Mukesh Ambani's Reliance Industries, the world's largest petroleum refiner that has a 15-year crude supply contract with Venezuela's state oil firm PDVSA, may have to use its storage facilities in other countries to circumvent US sanctions. US President Donald Trump has been using the sanctions as a political tool to unseat President Nicolas Maduro. US is using secondary economic sanctions on traders with exposure to the US financial system who choose to trade with Venezuelan entities.
Though Reliance clarified, in a statement, that its recent fuel exports to Venezuela had been agreed to before Washington imposed the sanctions in January and that they, against payment for crude oil, imported earlier from Venezuela.
"Reliance not only has complied with US sanctions laws, but also has done its best to adjust its dealings with Venezuela on a voluntary basis to reflect the ongoing changes in US policy," the statement added. Reliance said it has stopped shipments of diluent naphtha to Venezuela and has reduced its Venezuelan crude oil purchases to below the contracted levels.

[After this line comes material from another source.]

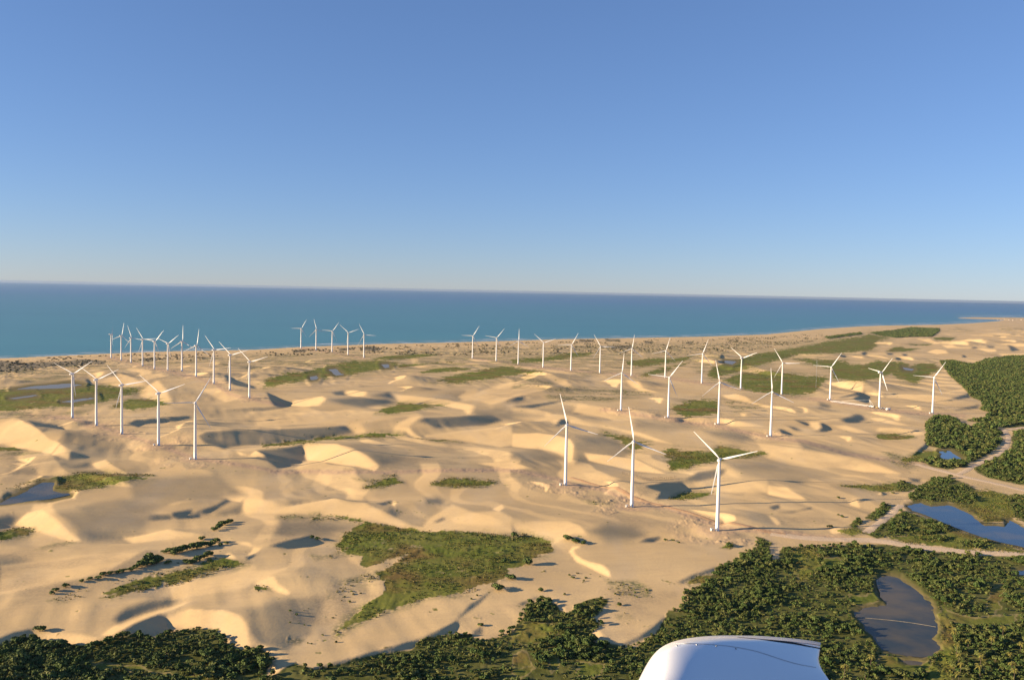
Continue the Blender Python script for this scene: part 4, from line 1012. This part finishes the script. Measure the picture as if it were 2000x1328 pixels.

The 2012 contract allows Reliance to import 300,000 to 400,000 barrels of heavy crude from PDVSA per day. A report citing ship-tracking data show that Reliance's average purchases from Venezuela were less than 300,000 barrels per day in 2018 and in the first two months of this year.
Reliance said in its statement that it was in "continuous communication with the US Department of State regarding its activities in Venezuela" since the imposition of the sanctions. The Reliance statement was in response to a Reuters report saying the conglomerate was selling fuel to Venezuela from India and Europe to dodge sanctions that bar US-based companies from dealing with state-run PDVSA, according to trading sources and Refinitiv Eikon data.
"Reliance's few transportation fuel shipments to Venezuela, treated as offsets for crude oil receipts, were committed and in-transit when there were no specific restrictions to such transactions. They were all fuels refined in India," the company's statement said.
Reliance's supplies to Venezuela included alkylate and diluent naphtha through its US-based subsidiary before Washington imposed the sanctions to stifle the Organization of Petroleum Exporting Countries (Opec) member's exports and ousting the socialist government.
President Trump's sanctions do not yet prevent companies based outside the US from buying the Venezuelan oil. However, a further tightening of the sanctions could include trade by companies anywhere in the world.
Reliance claims it has been transparent with US authorities and was providing detailed feedback to Washington as they were formulating and adjusting policy regarding product shipments to Venezuela.
Reliance may have to adopt the complex procedures that Beijing adopts to carry on oil trade with Caracas. Forbes magazine says Beijing has loaned Caracas more than $50 billion and have established a complex series of oil-for-loans arrangements that will also factor heavily into China's decision-making calculus. Any extra crude diverted to China is oil that is already owed.